6/04/2008

No sabía si dormía o pensaba muy relajadamente. Nunca puedo saberlo en esa situación. Cuando me despierto, suponiendo que he dormido, me hago siempre la misma pregunta. ¿Había dormido o había estado pensando muy relajadamente?

Al abrir los ojos me he preguntado qué hacíamos ahí, y he pensado que tal vez estaba dejando hueco a los camiones. Pero solo ha pasado uno. ¿Entonces? No conocía el paisaje, no si lo relacionaba con una parada. Nunca antes se había detenido en ese punto.

Siempre que el autobús para salgo de ese estado de media consciencia. Y siempre suelo ver lo mismo, porque siempre, siempre, se detiene en los mismos lugares. Pero hoy no. ¿Qué pasa? Me he preguntado, ¿por qué se para aquí?

Mis ojos, antes de que pudiera formular otra hipótesis, han visto a una anciana que bajaba del autobús. Por su gesto en el rostro supongo que le ha dado las gracias al conductor, sin mucho alarde ni adorno, y sin más se ha echado al camino.

Una senda ancha, polvorienta y seca, con ese color mezcla de trigo y ladrillo se vestía de gala con los pasos de la mujer. Un caminante hacía tanto, ¿cuánto?, el suelo no podía recordar. El suelo no tiene memoria, siempre ama los pies que lo transitan. No distingue de odio o amor, de guerra o de paz. El suelo vibra, y vive solo en sus constancias.

Con su traje granate y un pequeño bolso en su brazo izquierdo, la mujer, ya vieja, le ha dado la espalda al autocar. Por un momento he visto a todos los relojes andar de espaldas, tanto y tan rápido que me he sentido como si fuera parte del futuro y no del presente. Y ella, con sus pasos expertos de consciencia y torpes de tiempo, se ha ido alejando.

Cada vez se tiraba más hacia la derecha, como si padeciese algún defecto en la cadera. Luego he pensado que podría ser la costumbre de cuando su madre, o su padre, o sus abuelos le recordaban que entrase siempre por un camino hacia la diestra, para evitar que los coches tirados por burros, mulos, o caballos en las familias más pudientes, la arroyaran. Cuando era niña.

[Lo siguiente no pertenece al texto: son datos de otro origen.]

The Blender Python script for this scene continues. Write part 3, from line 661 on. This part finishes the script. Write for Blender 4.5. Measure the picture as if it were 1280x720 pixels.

La he visto deshacerse de todo lo que implican las miles de vueltas de un minutero, la he visto marchar. Escuhándola agradecer al chófer el ahorro de trayecto, y la he oído decir al cielo de junio, a los chopos y al agua que respira entre las yerbas, que estaba ahí, vieja y cansada, tal vez, pero que estaba ahí.

Y juro por dios que ahora me parece sentir al camino llorar. De emoción y gracias. Esforzándose en ser amable, ofreciendo una temperatura soportable a su paseante. ¿Adónde vas? No me importa. Adonde sea, pero respírame en cada metro, deja que me enamore de tu cuerpo a cada paso.

Ha vuelto a arrancar el autobús, he cerrado los ojos de nuevo y he vuelto a pensar muy relajadamente. El camino, noble en su eternidad, se ha convertido en una delicada cicatriz entre dos lomas verdes y la anciana, circunstancialmente elegante, en una mancha de vino tinto sobre un tapiz azul con nubes.